--- Supplied information ---

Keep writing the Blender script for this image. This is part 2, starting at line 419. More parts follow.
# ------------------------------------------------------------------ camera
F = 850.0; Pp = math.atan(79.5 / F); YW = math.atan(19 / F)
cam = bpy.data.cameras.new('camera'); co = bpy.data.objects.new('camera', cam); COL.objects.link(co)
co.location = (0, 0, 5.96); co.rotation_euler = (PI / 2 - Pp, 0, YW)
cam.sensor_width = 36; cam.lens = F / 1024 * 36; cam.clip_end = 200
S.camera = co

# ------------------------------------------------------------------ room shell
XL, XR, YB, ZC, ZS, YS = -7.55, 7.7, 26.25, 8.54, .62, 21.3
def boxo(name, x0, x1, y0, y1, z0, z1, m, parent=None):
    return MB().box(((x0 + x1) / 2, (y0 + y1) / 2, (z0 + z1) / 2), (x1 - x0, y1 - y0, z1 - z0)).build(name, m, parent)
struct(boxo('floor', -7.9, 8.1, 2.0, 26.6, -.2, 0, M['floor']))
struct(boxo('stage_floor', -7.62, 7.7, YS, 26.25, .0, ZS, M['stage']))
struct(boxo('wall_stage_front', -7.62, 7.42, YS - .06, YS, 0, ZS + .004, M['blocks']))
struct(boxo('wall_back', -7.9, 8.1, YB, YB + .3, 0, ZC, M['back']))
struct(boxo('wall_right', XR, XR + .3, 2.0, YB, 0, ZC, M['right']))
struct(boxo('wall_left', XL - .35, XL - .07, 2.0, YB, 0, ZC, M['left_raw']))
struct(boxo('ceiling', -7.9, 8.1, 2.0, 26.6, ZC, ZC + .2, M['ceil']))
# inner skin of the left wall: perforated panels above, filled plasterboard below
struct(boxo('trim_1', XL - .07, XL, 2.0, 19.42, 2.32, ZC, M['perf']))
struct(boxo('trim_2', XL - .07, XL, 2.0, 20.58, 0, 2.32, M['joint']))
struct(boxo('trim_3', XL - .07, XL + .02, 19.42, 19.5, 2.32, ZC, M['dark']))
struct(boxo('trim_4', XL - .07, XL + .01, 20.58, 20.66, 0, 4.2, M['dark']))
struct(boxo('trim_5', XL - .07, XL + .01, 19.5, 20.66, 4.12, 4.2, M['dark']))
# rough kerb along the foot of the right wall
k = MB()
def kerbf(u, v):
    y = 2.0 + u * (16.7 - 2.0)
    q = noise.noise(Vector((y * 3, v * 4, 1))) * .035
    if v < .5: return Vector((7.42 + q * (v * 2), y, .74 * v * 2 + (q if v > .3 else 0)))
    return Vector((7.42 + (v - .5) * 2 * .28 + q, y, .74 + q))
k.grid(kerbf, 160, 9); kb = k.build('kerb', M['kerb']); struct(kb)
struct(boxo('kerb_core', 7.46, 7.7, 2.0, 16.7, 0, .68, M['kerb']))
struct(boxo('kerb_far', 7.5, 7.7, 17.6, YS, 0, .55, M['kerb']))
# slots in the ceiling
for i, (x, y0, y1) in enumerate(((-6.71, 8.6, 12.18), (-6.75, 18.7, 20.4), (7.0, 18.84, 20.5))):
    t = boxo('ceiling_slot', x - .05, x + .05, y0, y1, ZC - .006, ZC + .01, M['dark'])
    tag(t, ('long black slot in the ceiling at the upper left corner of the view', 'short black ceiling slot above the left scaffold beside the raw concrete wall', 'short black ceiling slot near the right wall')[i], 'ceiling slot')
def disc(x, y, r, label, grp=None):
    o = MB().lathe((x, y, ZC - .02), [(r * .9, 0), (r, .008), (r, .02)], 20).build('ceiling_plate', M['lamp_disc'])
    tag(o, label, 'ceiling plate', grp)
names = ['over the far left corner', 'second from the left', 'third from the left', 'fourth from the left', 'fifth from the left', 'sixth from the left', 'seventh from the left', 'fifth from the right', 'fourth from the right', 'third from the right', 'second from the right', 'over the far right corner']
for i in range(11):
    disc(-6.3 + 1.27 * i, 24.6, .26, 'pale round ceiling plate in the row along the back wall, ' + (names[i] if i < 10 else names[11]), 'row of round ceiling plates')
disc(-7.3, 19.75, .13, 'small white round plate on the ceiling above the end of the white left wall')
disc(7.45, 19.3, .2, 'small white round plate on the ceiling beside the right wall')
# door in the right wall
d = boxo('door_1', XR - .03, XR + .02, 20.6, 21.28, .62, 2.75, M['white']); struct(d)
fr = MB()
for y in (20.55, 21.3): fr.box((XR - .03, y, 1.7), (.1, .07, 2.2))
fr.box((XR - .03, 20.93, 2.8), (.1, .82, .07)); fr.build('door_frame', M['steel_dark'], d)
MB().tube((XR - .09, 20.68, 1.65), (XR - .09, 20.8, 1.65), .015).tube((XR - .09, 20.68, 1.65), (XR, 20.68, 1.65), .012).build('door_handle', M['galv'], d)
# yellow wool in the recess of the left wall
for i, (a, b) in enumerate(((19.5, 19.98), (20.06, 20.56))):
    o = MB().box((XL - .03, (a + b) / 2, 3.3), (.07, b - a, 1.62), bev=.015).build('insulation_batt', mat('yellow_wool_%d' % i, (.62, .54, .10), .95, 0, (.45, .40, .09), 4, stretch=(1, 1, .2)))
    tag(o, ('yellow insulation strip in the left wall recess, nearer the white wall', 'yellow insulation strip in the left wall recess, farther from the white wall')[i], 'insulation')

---
--- Supplied information ---

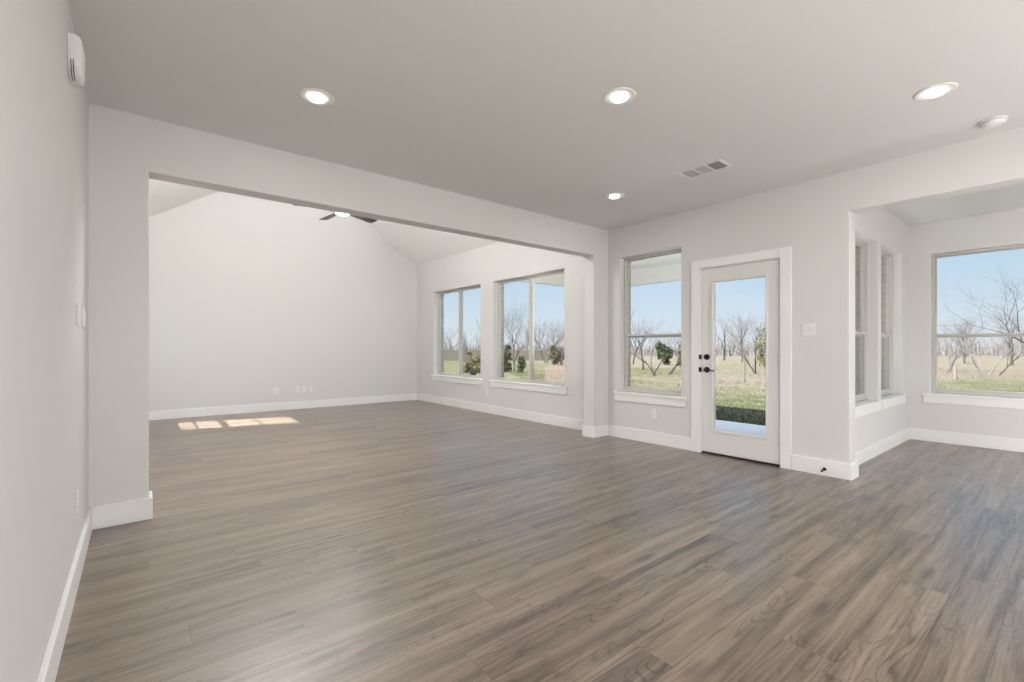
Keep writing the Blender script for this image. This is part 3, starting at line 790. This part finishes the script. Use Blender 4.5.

---

Pick out the lines that include the word "This" and write them out.

Keep writing the Blender script for this image. This is part 2, starting at line 419. More parts follow.
Keep writing the Blender script for this image. This is part 3, starting at line 790. This part finishes the script. Use Blender 4.5.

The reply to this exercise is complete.